TO BE DONE:
Output only the lines from the start of the entries through the line holding "bpy.data.objects.remove(o)". Each line must match the original exactly.

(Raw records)
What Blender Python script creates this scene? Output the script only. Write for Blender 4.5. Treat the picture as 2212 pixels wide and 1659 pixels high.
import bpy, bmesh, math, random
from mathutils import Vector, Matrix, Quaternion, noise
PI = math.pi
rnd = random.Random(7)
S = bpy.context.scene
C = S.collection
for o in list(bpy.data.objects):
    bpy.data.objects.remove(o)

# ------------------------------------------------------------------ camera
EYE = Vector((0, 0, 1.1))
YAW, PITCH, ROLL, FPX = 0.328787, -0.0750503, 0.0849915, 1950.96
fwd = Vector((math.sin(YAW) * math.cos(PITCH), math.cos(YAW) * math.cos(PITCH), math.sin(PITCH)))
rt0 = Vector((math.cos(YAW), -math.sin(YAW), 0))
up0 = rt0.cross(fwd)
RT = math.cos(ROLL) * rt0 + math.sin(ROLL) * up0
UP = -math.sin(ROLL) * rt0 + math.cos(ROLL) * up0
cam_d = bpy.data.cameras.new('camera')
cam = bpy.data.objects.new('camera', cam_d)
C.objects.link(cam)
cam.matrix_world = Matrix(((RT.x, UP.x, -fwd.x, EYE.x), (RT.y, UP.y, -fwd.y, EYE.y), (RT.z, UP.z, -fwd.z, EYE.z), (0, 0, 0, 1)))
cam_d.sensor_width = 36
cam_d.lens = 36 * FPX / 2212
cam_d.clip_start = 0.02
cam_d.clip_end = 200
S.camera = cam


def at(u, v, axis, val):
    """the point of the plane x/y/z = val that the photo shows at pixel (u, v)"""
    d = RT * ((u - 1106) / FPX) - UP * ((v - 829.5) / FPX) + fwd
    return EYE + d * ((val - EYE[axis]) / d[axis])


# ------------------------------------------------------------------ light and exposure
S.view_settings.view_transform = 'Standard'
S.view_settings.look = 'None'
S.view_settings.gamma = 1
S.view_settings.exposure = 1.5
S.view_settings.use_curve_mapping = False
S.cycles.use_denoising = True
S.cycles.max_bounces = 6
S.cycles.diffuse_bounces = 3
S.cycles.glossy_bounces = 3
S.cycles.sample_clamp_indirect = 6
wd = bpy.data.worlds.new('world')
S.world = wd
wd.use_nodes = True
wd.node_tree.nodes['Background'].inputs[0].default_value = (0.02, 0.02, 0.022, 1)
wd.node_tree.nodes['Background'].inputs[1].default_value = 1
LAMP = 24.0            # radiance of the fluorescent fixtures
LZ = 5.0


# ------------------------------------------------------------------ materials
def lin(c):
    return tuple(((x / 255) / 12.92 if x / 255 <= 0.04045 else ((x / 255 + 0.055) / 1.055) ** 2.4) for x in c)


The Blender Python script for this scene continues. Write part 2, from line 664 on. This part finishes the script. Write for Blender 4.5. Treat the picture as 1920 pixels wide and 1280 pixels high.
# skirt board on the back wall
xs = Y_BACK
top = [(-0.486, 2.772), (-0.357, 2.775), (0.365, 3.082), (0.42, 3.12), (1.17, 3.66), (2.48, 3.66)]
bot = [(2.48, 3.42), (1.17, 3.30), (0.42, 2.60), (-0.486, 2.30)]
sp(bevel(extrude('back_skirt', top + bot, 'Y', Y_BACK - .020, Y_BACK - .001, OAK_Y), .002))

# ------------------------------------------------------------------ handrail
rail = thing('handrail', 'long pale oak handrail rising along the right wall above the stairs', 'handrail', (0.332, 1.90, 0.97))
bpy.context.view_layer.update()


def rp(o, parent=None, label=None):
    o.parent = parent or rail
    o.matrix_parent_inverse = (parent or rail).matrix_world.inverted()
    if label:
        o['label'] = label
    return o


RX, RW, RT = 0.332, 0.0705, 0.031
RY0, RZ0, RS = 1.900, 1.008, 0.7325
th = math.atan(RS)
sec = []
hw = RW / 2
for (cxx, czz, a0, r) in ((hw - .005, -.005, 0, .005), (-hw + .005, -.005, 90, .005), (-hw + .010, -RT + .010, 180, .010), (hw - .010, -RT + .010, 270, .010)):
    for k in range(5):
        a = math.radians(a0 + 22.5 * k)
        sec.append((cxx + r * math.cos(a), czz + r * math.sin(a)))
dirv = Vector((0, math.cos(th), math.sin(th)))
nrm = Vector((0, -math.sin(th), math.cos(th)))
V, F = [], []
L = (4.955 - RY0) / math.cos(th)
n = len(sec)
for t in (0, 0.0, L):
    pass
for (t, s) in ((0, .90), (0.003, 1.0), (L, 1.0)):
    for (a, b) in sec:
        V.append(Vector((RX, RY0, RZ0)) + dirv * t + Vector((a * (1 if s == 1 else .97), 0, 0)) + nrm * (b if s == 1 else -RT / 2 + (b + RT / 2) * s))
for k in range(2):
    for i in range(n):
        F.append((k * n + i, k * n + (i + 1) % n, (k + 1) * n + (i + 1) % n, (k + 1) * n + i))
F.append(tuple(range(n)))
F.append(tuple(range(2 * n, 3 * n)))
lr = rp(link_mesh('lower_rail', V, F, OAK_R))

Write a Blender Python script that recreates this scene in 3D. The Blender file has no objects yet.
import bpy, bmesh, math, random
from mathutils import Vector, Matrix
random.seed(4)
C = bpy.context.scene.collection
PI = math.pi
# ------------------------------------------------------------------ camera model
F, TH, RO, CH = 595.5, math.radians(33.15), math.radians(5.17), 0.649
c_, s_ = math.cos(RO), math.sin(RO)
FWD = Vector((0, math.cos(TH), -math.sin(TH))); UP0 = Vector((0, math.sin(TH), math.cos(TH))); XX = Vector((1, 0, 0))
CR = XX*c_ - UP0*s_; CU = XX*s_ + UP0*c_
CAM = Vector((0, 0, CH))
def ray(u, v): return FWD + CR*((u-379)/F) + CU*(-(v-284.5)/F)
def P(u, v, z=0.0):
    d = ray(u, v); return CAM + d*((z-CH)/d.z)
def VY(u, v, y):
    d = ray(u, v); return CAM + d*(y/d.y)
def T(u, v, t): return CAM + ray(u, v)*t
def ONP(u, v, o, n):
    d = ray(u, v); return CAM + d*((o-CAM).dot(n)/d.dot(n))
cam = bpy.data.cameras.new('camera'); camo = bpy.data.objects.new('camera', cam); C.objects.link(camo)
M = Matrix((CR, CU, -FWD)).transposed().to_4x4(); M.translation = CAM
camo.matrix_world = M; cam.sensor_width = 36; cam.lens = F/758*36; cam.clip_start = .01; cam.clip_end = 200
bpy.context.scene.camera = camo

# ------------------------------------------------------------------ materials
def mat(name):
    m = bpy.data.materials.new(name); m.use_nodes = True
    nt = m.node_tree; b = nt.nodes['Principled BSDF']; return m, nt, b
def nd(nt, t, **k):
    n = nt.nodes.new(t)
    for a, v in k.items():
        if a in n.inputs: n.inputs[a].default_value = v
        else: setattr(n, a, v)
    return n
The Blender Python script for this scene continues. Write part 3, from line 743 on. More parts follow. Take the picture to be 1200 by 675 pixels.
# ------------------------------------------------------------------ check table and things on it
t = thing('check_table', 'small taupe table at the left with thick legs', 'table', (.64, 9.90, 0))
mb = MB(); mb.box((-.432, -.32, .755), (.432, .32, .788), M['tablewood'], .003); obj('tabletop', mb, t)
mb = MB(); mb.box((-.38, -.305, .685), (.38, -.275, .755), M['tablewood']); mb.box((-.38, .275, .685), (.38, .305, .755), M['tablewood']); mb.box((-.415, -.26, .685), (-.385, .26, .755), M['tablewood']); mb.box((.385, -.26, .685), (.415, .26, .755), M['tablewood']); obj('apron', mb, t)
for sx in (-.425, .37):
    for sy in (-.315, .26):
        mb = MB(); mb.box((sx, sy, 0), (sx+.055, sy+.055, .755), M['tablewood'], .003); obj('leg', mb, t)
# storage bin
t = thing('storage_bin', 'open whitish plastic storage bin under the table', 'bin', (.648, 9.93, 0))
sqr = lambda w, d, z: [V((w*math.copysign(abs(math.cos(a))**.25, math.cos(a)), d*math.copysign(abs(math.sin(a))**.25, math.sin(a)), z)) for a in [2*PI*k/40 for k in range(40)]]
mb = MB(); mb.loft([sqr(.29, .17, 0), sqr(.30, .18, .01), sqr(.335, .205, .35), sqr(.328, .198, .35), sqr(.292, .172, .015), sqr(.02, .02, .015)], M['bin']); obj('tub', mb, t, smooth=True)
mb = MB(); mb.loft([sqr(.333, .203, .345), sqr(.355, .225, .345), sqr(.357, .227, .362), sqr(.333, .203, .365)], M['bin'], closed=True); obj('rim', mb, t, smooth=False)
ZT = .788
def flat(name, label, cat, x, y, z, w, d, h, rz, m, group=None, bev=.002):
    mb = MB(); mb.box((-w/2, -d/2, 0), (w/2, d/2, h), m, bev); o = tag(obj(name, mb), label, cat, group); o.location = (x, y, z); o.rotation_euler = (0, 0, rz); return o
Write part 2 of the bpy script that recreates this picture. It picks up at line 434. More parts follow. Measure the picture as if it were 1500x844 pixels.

ANSWER TO THE TASK:
What Blender Python script creates this scene? Output the script only. Write for Blender 4.5. Treat the picture as 2212 pixels wide and 1659 pixels high.
import bpy, bmesh, math, random
from mathutils import Vector, Matrix, Quaternion, noise
PI = math.pi
rnd = random.Random(7)
S = bpy.context.scene
C = S.collection
for o in list(bpy.data.objects):
    bpy.data.objects.remove(o)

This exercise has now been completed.